Of the many influential film-makers to have emerged from Australia in the 1970s, Phillip Noyce is one of the most political. Most of Noyce’s body of work consists of political dramas and thrillers, often with a side of geopolitical intrigue – titles such as Patriot Games, Clear and Present Danger, The Saint, Catch a Fire, Salt and The Quiet American.
In the early 2000s the director made a rare voyage back to Australian shores for the hard-hitting stolen generations drama Rabbit-Proof Fence, a personal but polemical film advertised in America with an incendiary poster tagline: “What if the government kidnapped your daughter?”
Rabbit Proof Fence was also a return to some of the themes canvassed in his first feature, 1977’s Backroads. This is in part a contemplation of injustice towards Indigenous Australians but told in the racy style of an American 70s road movie.
To play one of two lead roles (opposite Bill Hunter) Noyce approached the well-known Aboriginal activist Gary Foley, who agreed on the proviso he would be responsible for the film’s Indigenous voice and content.
The story, like the dialogue, was partly improvised. It follows bandits Gary (Foley) and Jack (Hunter) who steal a beaten-up Pontiac and commit a series of petty crimes en route to a climactic showdown with authority figures. Discussions of race relations unfold effortlessly between the two, who exchange bluntly worded conversations spanning multiracial lovers, assimilation and other potentially contentious subjects approached earnestly.
Backroads has a lively street-side style and a near constant sense of motion. Noyce integrates handheld cameras at a time when ditching tripods was considered bold and draws together compositions from the ace cinematographer Russell Boyd, who won an Oscar almost 30 years later in 2004 for Master and Commander: The Far Side of the World.
The film is sprayed with high-impact visual moments that have oomph partly because Noyce doesn’t dwell on them, from shots of flaming cars to roadkill and altercations with passing motorists. The mood is naturalistic but exciting, pieced together with an intuitive sense of rhythm and editing. Subtle touches, such as music sung by Gary’s mates overlaid on to a different scene depicting an argument between Gary and Jack, make a world of difference.
Problems surrounding its overarching structure prevent the film from achieving its full potential. Extensive use of introductory text cards suggests the lack of a fleshed-out beginning, and a violent and abrupt conclusion.

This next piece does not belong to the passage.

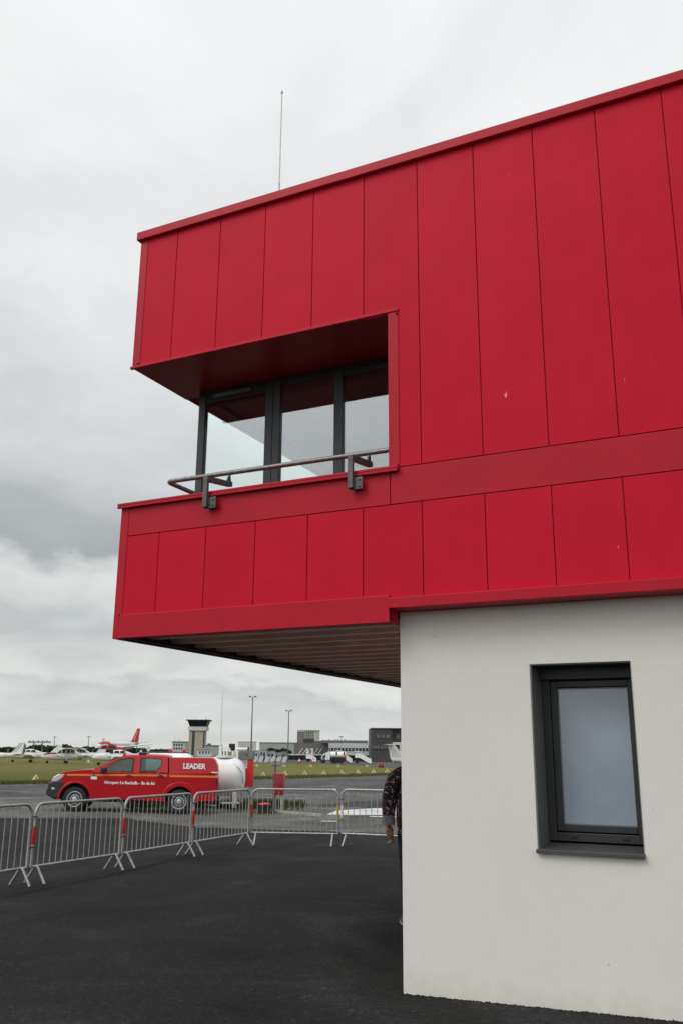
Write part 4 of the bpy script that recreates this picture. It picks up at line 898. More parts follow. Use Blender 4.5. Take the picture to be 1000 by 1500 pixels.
# airliner
o = place(143, 420); o.z = gz(o.x)
jet = thing('airliner', 'white airliner with red nose band, red engines and red tail fin', 'airliner', o, YAW + radians(73))
def livery(nt, bs):
    t = nt.nodes.new('ShaderNodeTexCoord').outputs['Object']; sp = nt.nodes.new('ShaderNodeSeparateXYZ'); nt.links.new(t, sp.inputs[0])
    def mm(op, a, b):
        n = nt.nodes.new('ShaderNodeMath'); n.operation = op
        for i, v in enumerate((a, b)):
            if isinstance(v, (int, float)): n.inputs[i].default_value = v
            else: nt.links.new(v, n.inputs[i])
        return n.outputs[0]
    x, z = sp.outputs[0], sp.outputs[2]
    top_ = mm('MULTIPLY', mm('GREATER_THAN', z, 4.55), mm('LESS_THAN', x, 8.5))
    sw = mm('MULTIPLY', mm('MULTIPLY', mm('GREATER_THAN', x, 6.0), mm('LESS_THAN', x, 16.5)), mm('MULTIPLY', mm('LESS_THAN', z, mm('ADD', 4.9, mm('MULTIPLY', mm('SUBTRACT', 9, x), .22))), mm('GREATER_THAN', z, 2.7)))
    f = mm('MAXIMUM', top_, sw)
    nt.links.new(_mix(nt, f, (.70, .71, .71), (.56, .012, .03)), bs.inputs['Base Color']); bs.inputs['Roughness'].default_value = .35
LIV = ramp_mat('airliner_livery', livery); JRED = mat('airliner_red', (.58, .014, .022), .35)
st = [(0, 3.3, .1, .1), (.35, 3.3, .6, .6), (1.2, 3.45, 1.15, 1.2), (2.6, 3.75, 1.65, 1.75), (4.5, 3.9, 1.88, 2.0), (26, 3.9, 1.88, 2.0), (31, 4.3, 1.45, 1.55), (35, 4.8, .8, .9), (38, 5.2, .25, .35)]
m = MB(); m.loft([ell(*q, n=28) for q in st]); m.build('fuselage', LIV, jet, ang=60)
m = MB(); m.loft([ell(1.55, 4.40, 1.16, .26, 14), ell(2.5, 4.75, 1.52, .26, 14), ell(2.9, 4.82, 1.66, .2, 14)]); m.build('cockpit_window', AGLASS, jet)
for s_ in (-1, 1):
    m = MB(); wingbox(m, (13, s_ * 1.2, 3.0), (21.0, s_ * 16.5, 4.6), 7.0, 1.7, .75); m.build('wing', AW, jet, ang=50)
    m = MB(); wingbox(m, (33, s_ * .4, 5.2), (36.6, s_ * 6.4, 5.9), 3.8, 1.4, .3); m.build('tailplane', AW, jet, ang=50)
    m = MB(); m.lathe([(.8, 0), (1.18, .05), (1.25, .6), (1.2, 2.4), (.75, 3.9), (.5, 4.3)], 'x', (11.2, s_ * 4.9, 2.15), 24); en = m.build('engine', JRED, jet)
    m = MB(); m.lathe([(.001, -.0), (.82, .05), (.82, .5)], 'x', (11.3, s_ * 4.9, 2.15), 20); m.build('intake', BLACK, en)
    m = MB(); m.lathe([(.2, -.3), (.55, -.3), (.58, .3), (.2, .3)], 'y', (18.5, s_ * 2.8, .58), 16); wh_ = m.build('main_wheel', BLACK, jet)
    m = MB(); m.tube([(18.5, s_ * 2.6, .6), (18.2, s_ * 2.2, 2.8)], .16, 8); m.build('leg', AW, wh_)
    m = MB(); m.prism([(1.0, 0), (21, 0), (20.6, 0)], 'y', -.001, 0) if False else m.box(6, 27, s_ * 1.875 - .02, s_ * 1.875 + .02, 4.2, 4.45); m.build('window_row', AGREY, jet, smooth=False)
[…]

With a running time of just over 57 minutes, Backroads is not technically a full-length feature film but a “short feature film”. It was originally envisioned to conclude enigmatically, with the characters dispersing into the city and abandoning their vehicle on the Sydney Harbour Bridge.
That plan changed when the car broke down and Noyce ran out of cash. The director went to the Australian Film Commission for money to shoot a further 25 minutes but, in an odd twist, admiration from a famous critic (who was at the time director of the Sydney film festival) led to another change of plan.
“I made the mistake of showing it to David Stratton,” Noyce explains on the DVD extras. “It was a bad thing for our plans to lengthen the movie because he thought it was great at that length and agreed to launch it at the Sydney film festival as a feature film.”
If the director had completed it properly Backroads could well have been his best work all these years later (his other Australian classics include Newsfront and Dead Calm). But when it soars it soars, and there’s no doubt the film marked a hell of a start to Noyce’s career.